Metade dos clubes da liga espanhola tem equity negativo. Os grandes têm positivo, ainda assim, acho que não têm interesse em zerar a dívida, justamente (acho) por contarem com os perdões e molezas quando precisarem. E não vejo motivo pra não pagar dívidas tributárias com o primeiro fluxo de caixa positivo que aparecer.

No post que eu linkei do Swiss Ramble tem uma análise bem detalhada do balanço de alguns clubes, vale olhar.

GusTavares disse...

Não entendi!!! Considerando o seu último parágrafo, O que o Eike Batista e os donos do JBS (Batistas também por coincidência) tem a ver com futebol?

E aproveitando que vc trabalha com econometria, existe alguma correlação estatística significante entre ser espanhol, dono de clube de futebol e receber dinheiro subsidiado?

E tropicalizando a questão, existe alguma correlação estatística entre ser milionário subsidiado no Brasil e ter Batista no sobrenome?

Drunkeynesian disse...

Todos têm patrocinadores em comum.

buginga disse...

DK, posso estar enganado, mas quando se fala em esporte sempre há um entendimento (que eu acho errado) de que se trata de um bem público. E por isso deve ser passível de vários subsídios via patrocínios privados com contrapartida em renúncia fiscal ou até o caso que você citou, onde há dívidas ao fisco que nunca são pagas.
Sei lá, se nós falamos de educação, pesquisa básica, etc é fácil ganho público de produtividade, bem-estar social, etc. Mas, subsidiar esportes amadores (e profissionais)? Vejo muito mais ganho privado via sponsorship, marketing.

Jorge Browne disse...

Belo post DK. Vou chutar, mas em época de crise o pessoal foge para a bebida e para o futebol...

Em se tratando de subsídios, é uma lástima, mas os espanhóis não parecem incomodados. No Brasil, a dívida dos clubes com a Receita é de "apenas" R$ 612 milhões
(0,01 Eikes).

Os times parecem um bem público mesmo, até aí tudo bem, se a sociedade quer manter esses milionários em prol do seu divertimento fazer o quê? Menos panis e mais circenses.

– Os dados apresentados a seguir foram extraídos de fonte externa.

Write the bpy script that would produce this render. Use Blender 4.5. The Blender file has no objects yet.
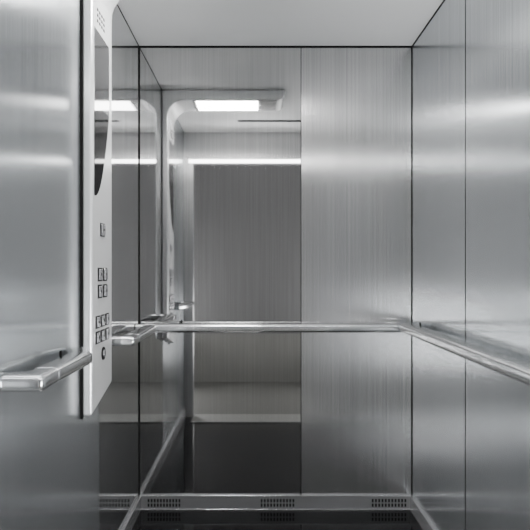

O que me incomoda profundamente é a falta de transparência na gestão dos clubes. Jogador ganha dinheiro muito em função do resultado, agora cartola enriquecendo (onde anda o Ricardo Teixeira?) já é demais. Como a Fifa vai na mesma linha isso não é nenhuma jabuticaba...

Por fim, me lembrei de uma frase antiga:"Onde a Arena vai mal, um time no nacional", depois acrescida de "Onde a Arena vai bem, um time também."

Drunkeynesian disse...

Também é um escândalo no Brasil, sem dúvida.
E, como você disse, enriquecer cartola acho que vai além de qualquer intenção da sociedade financiar o espetáculo.